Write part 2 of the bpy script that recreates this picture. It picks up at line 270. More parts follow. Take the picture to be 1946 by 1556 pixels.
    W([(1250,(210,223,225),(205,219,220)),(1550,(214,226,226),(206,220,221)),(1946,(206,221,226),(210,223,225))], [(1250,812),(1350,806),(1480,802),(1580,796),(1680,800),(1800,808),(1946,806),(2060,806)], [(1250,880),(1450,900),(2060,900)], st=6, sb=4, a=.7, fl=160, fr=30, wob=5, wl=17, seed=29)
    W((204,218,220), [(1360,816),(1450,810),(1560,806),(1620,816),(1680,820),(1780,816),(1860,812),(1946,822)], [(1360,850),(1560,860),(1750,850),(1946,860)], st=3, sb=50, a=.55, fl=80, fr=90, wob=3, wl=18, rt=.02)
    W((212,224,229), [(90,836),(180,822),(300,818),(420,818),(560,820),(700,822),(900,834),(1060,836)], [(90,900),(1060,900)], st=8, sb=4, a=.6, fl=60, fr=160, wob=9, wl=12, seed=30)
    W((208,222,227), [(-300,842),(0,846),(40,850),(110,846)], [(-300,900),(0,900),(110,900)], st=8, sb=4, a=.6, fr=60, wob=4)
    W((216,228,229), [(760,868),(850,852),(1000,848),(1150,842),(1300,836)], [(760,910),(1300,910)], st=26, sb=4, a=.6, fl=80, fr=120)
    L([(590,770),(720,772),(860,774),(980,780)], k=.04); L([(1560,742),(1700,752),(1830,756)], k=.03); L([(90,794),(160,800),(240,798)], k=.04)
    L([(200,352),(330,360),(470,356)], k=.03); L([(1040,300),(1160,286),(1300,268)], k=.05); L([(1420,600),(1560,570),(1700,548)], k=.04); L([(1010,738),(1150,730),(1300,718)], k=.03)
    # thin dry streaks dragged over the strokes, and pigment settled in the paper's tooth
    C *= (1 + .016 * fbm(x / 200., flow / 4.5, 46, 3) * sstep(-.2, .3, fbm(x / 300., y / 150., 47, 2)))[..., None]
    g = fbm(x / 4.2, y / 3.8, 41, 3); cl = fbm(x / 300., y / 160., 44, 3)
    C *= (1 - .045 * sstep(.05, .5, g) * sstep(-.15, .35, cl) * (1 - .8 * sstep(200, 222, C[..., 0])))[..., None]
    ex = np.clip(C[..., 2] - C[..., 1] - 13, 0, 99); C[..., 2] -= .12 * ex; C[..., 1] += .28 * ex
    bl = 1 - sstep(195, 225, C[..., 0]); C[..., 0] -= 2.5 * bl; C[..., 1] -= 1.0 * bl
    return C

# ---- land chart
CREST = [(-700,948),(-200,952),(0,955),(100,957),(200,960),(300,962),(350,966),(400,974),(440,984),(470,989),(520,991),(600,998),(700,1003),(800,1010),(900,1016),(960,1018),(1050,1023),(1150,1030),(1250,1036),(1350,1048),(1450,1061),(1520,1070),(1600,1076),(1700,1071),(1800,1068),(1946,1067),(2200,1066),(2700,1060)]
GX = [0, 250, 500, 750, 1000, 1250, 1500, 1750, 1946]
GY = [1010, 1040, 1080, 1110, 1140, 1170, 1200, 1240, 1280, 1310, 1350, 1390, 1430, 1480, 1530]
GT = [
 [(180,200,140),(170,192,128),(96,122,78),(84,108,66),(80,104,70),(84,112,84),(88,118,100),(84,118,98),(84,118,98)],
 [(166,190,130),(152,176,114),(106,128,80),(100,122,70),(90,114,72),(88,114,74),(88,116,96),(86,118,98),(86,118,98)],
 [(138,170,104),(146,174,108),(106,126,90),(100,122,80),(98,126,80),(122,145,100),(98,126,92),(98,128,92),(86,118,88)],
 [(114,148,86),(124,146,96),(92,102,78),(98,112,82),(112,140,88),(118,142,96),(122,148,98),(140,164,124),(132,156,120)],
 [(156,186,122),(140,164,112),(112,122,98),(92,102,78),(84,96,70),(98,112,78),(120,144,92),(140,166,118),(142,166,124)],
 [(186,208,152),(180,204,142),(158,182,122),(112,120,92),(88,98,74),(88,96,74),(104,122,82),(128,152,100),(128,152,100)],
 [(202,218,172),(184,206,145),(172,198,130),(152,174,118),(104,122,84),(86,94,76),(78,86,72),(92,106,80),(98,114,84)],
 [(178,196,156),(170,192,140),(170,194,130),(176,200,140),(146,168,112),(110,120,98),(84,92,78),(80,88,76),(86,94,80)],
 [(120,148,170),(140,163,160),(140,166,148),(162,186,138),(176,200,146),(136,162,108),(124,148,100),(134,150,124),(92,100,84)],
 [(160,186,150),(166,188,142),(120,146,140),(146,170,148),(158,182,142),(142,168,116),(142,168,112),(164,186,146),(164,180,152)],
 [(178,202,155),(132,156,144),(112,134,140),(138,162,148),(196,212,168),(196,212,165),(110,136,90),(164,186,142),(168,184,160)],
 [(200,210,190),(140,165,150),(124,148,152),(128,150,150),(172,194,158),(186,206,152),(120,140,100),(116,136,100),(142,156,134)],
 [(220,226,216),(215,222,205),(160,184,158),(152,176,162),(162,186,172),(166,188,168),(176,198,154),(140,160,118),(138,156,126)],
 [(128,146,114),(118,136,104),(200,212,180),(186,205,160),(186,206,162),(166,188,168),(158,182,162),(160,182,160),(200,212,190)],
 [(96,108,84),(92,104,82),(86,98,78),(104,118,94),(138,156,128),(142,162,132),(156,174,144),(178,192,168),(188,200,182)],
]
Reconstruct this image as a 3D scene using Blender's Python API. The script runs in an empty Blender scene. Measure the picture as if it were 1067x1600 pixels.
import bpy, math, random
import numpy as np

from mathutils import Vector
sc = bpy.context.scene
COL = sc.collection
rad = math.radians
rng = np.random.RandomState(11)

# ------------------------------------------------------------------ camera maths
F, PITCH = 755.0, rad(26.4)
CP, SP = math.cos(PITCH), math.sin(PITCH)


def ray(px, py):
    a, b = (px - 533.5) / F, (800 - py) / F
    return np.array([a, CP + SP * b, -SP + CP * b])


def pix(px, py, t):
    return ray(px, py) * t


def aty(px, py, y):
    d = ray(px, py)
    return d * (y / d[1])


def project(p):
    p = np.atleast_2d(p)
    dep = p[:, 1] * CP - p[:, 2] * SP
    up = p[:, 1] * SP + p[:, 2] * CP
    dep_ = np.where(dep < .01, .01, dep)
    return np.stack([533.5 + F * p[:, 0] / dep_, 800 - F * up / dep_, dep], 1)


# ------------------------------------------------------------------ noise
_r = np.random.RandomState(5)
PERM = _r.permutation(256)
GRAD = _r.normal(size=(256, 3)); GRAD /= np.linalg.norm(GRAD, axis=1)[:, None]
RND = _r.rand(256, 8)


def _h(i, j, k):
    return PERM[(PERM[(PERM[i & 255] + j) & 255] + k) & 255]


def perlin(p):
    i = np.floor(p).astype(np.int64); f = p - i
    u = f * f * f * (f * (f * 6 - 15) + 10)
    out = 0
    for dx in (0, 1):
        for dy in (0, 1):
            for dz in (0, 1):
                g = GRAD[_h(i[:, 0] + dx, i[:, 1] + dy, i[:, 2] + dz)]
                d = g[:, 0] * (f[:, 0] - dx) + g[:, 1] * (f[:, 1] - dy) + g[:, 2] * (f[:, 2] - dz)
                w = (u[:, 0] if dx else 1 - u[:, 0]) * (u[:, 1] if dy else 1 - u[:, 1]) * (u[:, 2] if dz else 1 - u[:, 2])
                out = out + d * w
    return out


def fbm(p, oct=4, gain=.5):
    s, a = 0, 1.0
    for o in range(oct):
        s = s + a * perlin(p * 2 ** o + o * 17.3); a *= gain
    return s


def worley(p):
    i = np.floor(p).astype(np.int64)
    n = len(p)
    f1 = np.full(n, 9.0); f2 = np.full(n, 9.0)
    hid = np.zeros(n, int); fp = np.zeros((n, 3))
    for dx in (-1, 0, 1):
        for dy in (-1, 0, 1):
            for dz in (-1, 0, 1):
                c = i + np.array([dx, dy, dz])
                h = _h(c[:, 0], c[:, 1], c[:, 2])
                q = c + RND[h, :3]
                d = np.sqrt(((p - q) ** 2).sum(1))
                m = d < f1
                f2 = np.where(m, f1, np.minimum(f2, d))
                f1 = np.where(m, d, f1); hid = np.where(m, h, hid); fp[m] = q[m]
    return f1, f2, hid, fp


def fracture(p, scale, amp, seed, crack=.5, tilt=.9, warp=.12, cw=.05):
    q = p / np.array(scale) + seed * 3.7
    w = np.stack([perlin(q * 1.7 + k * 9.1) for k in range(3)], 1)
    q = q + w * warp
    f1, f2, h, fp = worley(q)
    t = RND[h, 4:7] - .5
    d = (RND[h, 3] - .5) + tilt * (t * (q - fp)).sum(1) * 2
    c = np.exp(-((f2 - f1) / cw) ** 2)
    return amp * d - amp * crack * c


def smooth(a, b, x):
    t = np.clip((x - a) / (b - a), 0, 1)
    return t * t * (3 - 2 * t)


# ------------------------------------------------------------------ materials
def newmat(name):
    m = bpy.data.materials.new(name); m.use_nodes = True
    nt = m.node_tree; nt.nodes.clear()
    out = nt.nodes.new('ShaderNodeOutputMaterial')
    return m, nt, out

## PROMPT
Where a line holds "scene", copy it out.

## EXERCISE OUTPUT
Reconstruct this image as a 3D scene using Blender's Python API. The script runs in an empty Blender scene. Measure the picture as if it were 1067x1600 pixels.
sc = bpy.context.scene